• **What to produce**
Transcribe the records below exactly.

[Recorded data]
________

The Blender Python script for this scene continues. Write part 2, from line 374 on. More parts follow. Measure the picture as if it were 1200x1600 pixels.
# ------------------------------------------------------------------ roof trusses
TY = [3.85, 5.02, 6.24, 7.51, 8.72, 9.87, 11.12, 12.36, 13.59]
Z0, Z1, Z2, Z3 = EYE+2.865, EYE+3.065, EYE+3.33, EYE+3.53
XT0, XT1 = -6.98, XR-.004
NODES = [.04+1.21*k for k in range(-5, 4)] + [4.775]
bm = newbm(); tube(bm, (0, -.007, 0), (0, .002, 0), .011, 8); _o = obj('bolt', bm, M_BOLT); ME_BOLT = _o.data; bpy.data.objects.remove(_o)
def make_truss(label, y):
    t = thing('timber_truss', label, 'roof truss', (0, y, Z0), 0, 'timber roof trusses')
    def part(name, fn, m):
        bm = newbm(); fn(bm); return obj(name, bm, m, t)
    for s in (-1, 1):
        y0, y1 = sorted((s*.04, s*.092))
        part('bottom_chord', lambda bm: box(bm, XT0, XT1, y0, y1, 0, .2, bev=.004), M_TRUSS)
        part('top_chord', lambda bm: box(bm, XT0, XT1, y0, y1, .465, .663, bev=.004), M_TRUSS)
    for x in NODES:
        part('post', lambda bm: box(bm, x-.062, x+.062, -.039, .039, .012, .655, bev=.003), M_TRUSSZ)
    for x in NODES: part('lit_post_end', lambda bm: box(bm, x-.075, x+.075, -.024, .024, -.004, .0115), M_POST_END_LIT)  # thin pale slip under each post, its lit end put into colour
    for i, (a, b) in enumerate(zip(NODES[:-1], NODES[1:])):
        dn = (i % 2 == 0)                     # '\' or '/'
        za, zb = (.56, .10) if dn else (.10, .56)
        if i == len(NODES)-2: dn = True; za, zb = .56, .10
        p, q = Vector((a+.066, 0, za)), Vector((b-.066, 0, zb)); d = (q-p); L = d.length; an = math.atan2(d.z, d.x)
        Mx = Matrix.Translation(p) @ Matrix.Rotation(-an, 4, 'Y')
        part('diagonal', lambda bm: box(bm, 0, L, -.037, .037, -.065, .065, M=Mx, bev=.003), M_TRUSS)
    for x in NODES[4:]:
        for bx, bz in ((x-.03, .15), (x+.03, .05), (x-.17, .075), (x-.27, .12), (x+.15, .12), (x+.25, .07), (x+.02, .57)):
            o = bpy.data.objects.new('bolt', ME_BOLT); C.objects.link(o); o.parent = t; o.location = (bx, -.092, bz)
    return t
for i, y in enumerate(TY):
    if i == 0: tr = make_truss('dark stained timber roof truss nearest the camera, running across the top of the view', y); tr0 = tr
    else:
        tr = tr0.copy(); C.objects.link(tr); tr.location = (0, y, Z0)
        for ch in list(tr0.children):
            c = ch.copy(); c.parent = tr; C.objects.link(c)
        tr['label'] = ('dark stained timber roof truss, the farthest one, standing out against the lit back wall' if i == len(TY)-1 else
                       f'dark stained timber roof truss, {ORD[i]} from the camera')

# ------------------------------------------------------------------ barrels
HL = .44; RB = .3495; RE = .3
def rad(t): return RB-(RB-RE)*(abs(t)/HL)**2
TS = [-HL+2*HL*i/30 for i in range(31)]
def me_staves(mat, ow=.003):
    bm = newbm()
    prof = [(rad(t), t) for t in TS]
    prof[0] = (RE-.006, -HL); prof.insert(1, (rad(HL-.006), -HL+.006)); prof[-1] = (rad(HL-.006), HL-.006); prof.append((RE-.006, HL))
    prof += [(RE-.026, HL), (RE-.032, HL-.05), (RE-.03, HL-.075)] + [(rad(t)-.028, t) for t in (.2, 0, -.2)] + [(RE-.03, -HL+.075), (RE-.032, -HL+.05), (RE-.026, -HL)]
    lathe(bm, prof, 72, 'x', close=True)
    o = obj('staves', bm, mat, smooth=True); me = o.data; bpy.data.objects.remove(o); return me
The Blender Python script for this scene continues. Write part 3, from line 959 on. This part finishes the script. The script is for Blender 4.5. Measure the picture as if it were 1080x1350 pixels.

________

• **Task output**
The Blender Python script for this scene continues. Write part 2, from line 374 on. More parts follow. Measure the picture as if it were 1200x1600 pixels.
# ------------------------------------------------------------------ roof trusses
TY = [3.85, 5.02, 6.24, 7.51, 8.72, 9.87, 11.12, 12.36, 13.59]
Z0, Z1, Z2, Z3 = EYE+2.865, EYE+3.065, EYE+3.33, EYE+3.53
XT0, XT1 = -6.98, XR-.004
NODES = [.04+1.21*k for k in range(-5, 4)] + [4.775]
bm = newbm(); tube(bm, (0, -.007, 0), (0, .002, 0), .011, 8); _o = obj('bolt', bm, M_BOLT); ME_BOLT = _o.data; bpy.data.objects.remove(_o)
def make_truss(label, y):
    t = thing('timber_truss', label, 'roof truss', (0, y, Z0), 0, 'timber roof trusses')
    def part(name, fn, m):
        bm = newbm(); fn(bm); return obj(name, bm, m, t)
    for s in (-1, 1):
        y0, y1 = sorted((s*.04, s*.092))
        part('bottom_chord', lambda bm: box(bm, XT0, XT1, y0, y1, 0, .2, bev=.004), M_TRUSS)
        part('top_chord', lambda bm: box(bm, XT0, XT1, y0, y1, .465, .663, bev=.004), M_TRUSS)
    for x in NODES:
        part('post', lambda bm: box(bm, x-.062, x+.062, -.039, .039, .012, .655, bev=.003), M_TRUSSZ)
    for x in NODES: part('lit_post_end', lambda bm: box(bm, x-.075, x+.075, -.024, .024, -.004, .0115), M_POST_END_LIT)  # thin pale slip under each post, its lit end put into colour
    for i, (a, b) in enumerate(zip(NODES[:-1], NODES[1:])):
        dn = (i % 2 == 0)                     # '\' or '/'
        za, zb = (.56, .10) if dn else (.10, .56)
        if i == len(NODES)-2: dn = True; za, zb = .56, .10
        p, q = Vector((a+.066, 0, za)), Vector((b-.066, 0, zb)); d = (q-p); L = d.length; an = math.atan2(d.z, d.x)
        Mx = Matrix.Translation(p) @ Matrix.Rotation(-an, 4, 'Y')
        part('diagonal', lambda bm: box(bm, 0, L, -.037, .037, -.065, .065, M=Mx, bev=.003), M_TRUSS)
    for x in NODES[4:]:
        for bx, bz in ((x-.03, .15), (x+.03, .05), (x-.17, .075), (x-.27, .12), (x+.15, .12), (x+.25, .07), (x+.02, .57)):
            o = bpy.data.objects.new('bolt', ME_BOLT); C.objects.link(o); o.parent = t; o.location = (bx, -.092, bz)
    return t
for i, y in enumerate(TY):
    if i == 0: tr = make_truss('dark stained timber roof truss nearest the camera, running across the top of the view', y); tr0 = tr
    else:
        tr = tr0.copy(); C.objects.link(tr); tr.location = (0, y, Z0)
        for ch in list(tr0.children):
            c = ch.copy(); c.parent = tr; C.objects.link(c)
        tr['label'] = ('dark stained timber roof truss, the farthest one, standing out against the lit back wall' if i == len(TY)-1 else
                       f'dark stained timber roof truss, {ORD[i]} from the camera')

# ------------------------------------------------------------------ barrels
HL = .44; RB = .3495; RE = .3
def rad(t): return RB-(RB-RE)*(abs(t)/HL)**2
TS = [-HL+2*HL*i/30 for i in range(31)]
def me_staves(mat, ow=.003):
    bm = newbm()
    prof = [(rad(t), t) for t in TS]
    prof[0] = (RE-.006, -HL); prof.insert(1, (rad(HL-.006), -HL+.006)); prof[-1] = (rad(HL-.006), HL-.006); prof.append((RE-.006, HL))
    prof += [(RE-.026, HL), (RE-.032, HL-.05), (RE-.03, HL-.075)] + [(rad(t)-.028, t) for t in (.2, 0, -.2)] + [(RE-.03, -HL+.075), (RE-.032, -HL+.05), (RE-.026, -HL)]
    lathe(bm, prof, 72, 'x', close=True)
    o = obj('staves', bm, mat, smooth=True); me = o.data; bpy.data.objects.remove(o); return me
The Blender Python script for this scene continues. Write part 3, from line 959 on. This part finishes the script. The script is for Blender 4.5. Measure the picture as if it were 1080x1350 pixels.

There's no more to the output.